Quantcast

Court rules denomination can be sued over child sexual abuse by church employee

Jeremy M. Lazarus | 8/30/2019, 6 a.m.
One of the nation’s largest Pentecostal denominations can be sued for failing to protect one of its child members from ...
Justice Kelsey

One of the nation’s largest Pentecostal denominations can be sued for failing to protect one of its child members from a pedophile who worked closely with the children in a member church, the Virginia Supreme Court has ruled.

In a nearly unanimous opinion, the state’s highest court overturned a ruling by a lower court and revived a lawsuit filed on behalf of a victim of sexual abuse seeking damages from the 5.6-million member Church of God in Christ and an affiliated Virginia church, the 200-member Gospel Tabernacle COGIC in Covington.

Writing for six of the seven members of the court, Justice D. Arthur Kelsey stated the plaintiff’s “allegations that church defendants did not act reasonably are sufficient” to allow the case to move forward.

The case involves a now teenage girl, identified only as A.H., who alleges that she was abused for four years by a former church deacon, Donald Billups.

Mr. Billups was arrested and convicted in 2012 of molesting A.H. and seven children from the church over a 10-year period while serving as a deacon at Gospel Tabernacle, coaching the church’s drill team for children and youths and working within the church’s Youth Department. He was sentenced to two life terms in prison.

In her suit, A.H. alleges that Mr. Billups molested her from age 4 to 8 while she participated in the drill team program. The abuse occurred, she alleges, when she went to his home for drill team programs.

She “claims that the church defendants breached their duty to her” by failing to exercise reasonable care in protecting her from Mr. Billups, whom “the defendants knew or should have known was likely to cause bodily harm to others if not controlled” as the drill team leader, Justice Kelsey noted.

The court found A.H.’s claim persuasive that Gospel Tabernacle was on notice that Mr. Billups might be a pedophile after a 13-year- old church member alleged in 2003 that he had assaulted her in 2002.

While there is little information on what happened to that allegation, what is known is that Mr. Billups retained his posts at the church until his arrest years later.

Justice Elizabeth A. McClanahan, who agreed with the majority that the suit could be revived on another ground, was not persuaded about what Gospel Tabernacle knew and when.

“Our colleague in dissent concludes that, as a matter of law, the church defendants could not reasonably have foreseen the need to protect A.H. from Don Billups. We respectfully disagree,” Justice Kelsey wrote.

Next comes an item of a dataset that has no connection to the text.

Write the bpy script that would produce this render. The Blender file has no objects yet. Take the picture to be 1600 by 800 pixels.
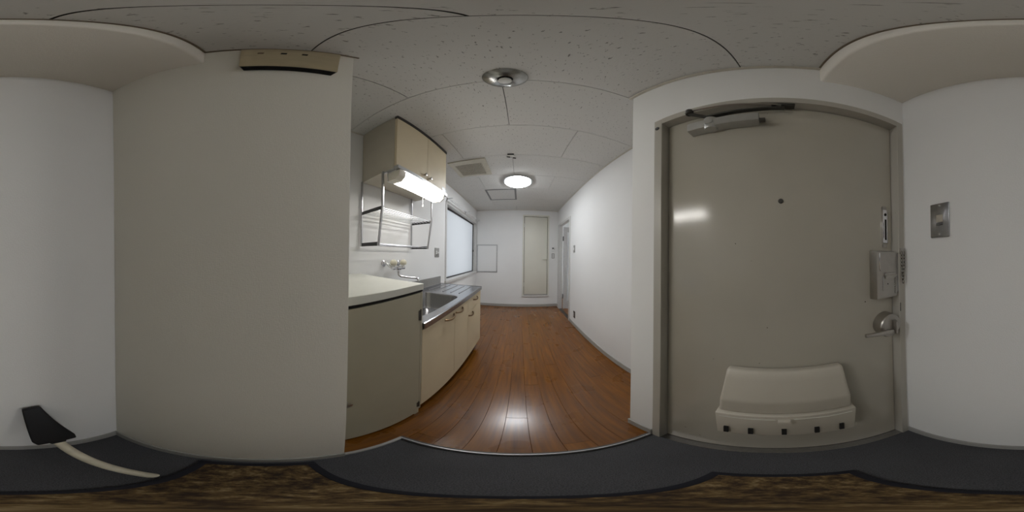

He noted that A.H.’s amended complaint noted that the church became aware of the 2003 “allegations of sexual abuse . . . as the result of a criminal and/or social services investigation.

“Despite this knowledge, the church defendants did nothing. They ‘took no action against Donald Billups to report such allegations to legal authorities, and they continued to permit Donald Billups to have access to children . . . without any restrictions at all,’ ” he wrote in quoting the suit.

“If the church defendants had responded reasonably to this knowledge, A.H. suggests, one could fairly infer that they would have discovered Don Billups’s propensity to sexually

abuse minors — the very predisposition that led to his conviction on 16 counts of sexual crimes against minors. We find these allegations sufficient to state a claim for negligence,” Justice Kelsey stated.

All seven justices also agreed that A.H. had made a sufficient showing to proceed on her claim that the Church of God in Christ and Gospel Tabernacle are liable as Mr. Billups’ employer. Her suit claims that he committed his crimes while acting as their employee or agent and that he was acting within the scope of his employment when he sexually abused her. The justices agreed that that claim was well enough pled to be considered at a trial.

Like the Catholic Church, COGIC has been plagued with allegations about pedophiles who have impacted thousands of children.

COGIC Presiding Bishop Charles E. Blake Sr. has expressed concern, although the church has not yet faced the kind of lawsuits and allegations that have hit various Catholic dioceses.

In one of his strongest statements following the conviction of Mr. Billups, Bishop Blake stated in his annual message, “The church has got to be a safety zone for our children. If you are a pedophile, if you are a molester, if you are an abuser, if you are determined to pursue sexual misconduct, then either get right or get out. Get right or get out!”